TORONTO - Sun Life Financial Inc. (TSX:SLF) and Malaysian state-owned investment fund Khazanah Nasional are teaming up to purchase 98 per cent of a Malaysian life insurance company from its two current owners.

Toronto-based Sun Life and Khazanah are purchasing the CIMB Aviva Assurance life insurance company as well as CIMB Aviva Takaful, which provides Sharia law compliant insurance, for a total shared cost of $586 million.

CIMB Group, which has its head office in the Malaysian capital, will retain a two per cent share in the company but Aviva, one of the U.K.'s largest insurance groups, will make an exit from Malaysia to focus on other parts of its business.

The deal includes a new 20-year exclusive agreement that will allow the life insurance companies to sell products to CIMB Bank's client base. Sun Life has a similar arrangement with CIMB's banking operation in Indonesia.

Recent media reports have said Manulife Financial Corp. (TSX:MFC), another Canadian company that has been growing in China and elsewhere in the Asia-Pacific region, had also been interested in making a deal with Aviva and CIMB.

Sun Life chief executive Dean Connor acknowledged in an interview Thursday that his company faced competition for Aviva's stake in the Malaysian business but added the deal will pay off in the long run.

"It's an economy that's showing very good and steady growth. . . . And yet, the penetration in the insurance market is still underdeveloped," Connor said.

In addition, Sun Life thinks there's an opportunity to use its expertise in pensions to fill an emerging demand in Malaysia.

Connor said the deal's value is expected to be neutral to Sun Life in the early years and positive over the life of the 20-year agreement with CIMB.

"That's the nature of our business," he said. "Even in Canada, some of the products we sell on individual insurance . . . take many, many years to produce returns to shareholders."

"Other products, like pensions and group insurance, have a faster payback period and those are certainly areas that we'll be looking at for Malaysia," Connor said.
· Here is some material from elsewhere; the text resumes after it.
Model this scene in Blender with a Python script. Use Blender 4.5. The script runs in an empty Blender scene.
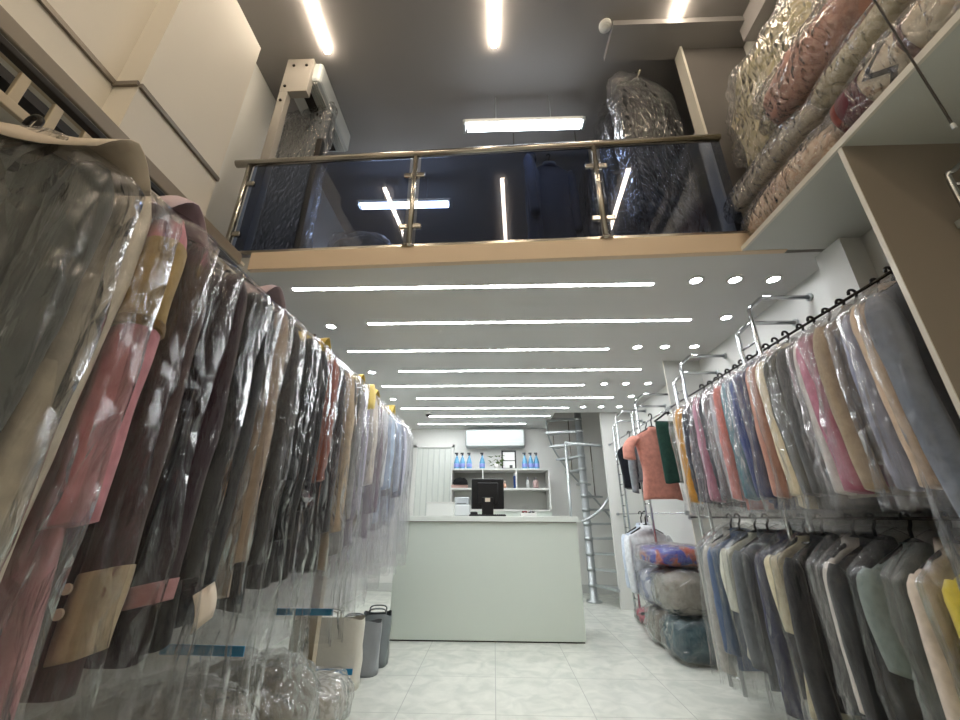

Sun Life and Khazanah are each acquiring 49 per cent of the company from Aviva International Holdings Ltd. and CIMB Group Holdings Berhad (CIMB Group), respectively.

The transaction includes an exclusive right to distribute insurance products, including takaful products, through CIMB Bank's network across Malaysia. This network includes 312 branches across the country and eight million customers.

"This transaction is perfectly aligned with our strategy for expanding our footprint in Asia," said Kevin Strain the president of Sun Life Financial in Asia.

He said Khazanah and CIMB are "very strong partners with a broad distribution platform and we are investing in a country with one of the most developed economies in the ASEAN region and a growing middle class."

The transaction is expected to close by the first half of 2013, pending regulatory approvals in Canada and Malaysia.

Sun Life shares were up 35 cents, or 1.25 per cent, at C$28.29 in Toronto in late-day trading Thursday.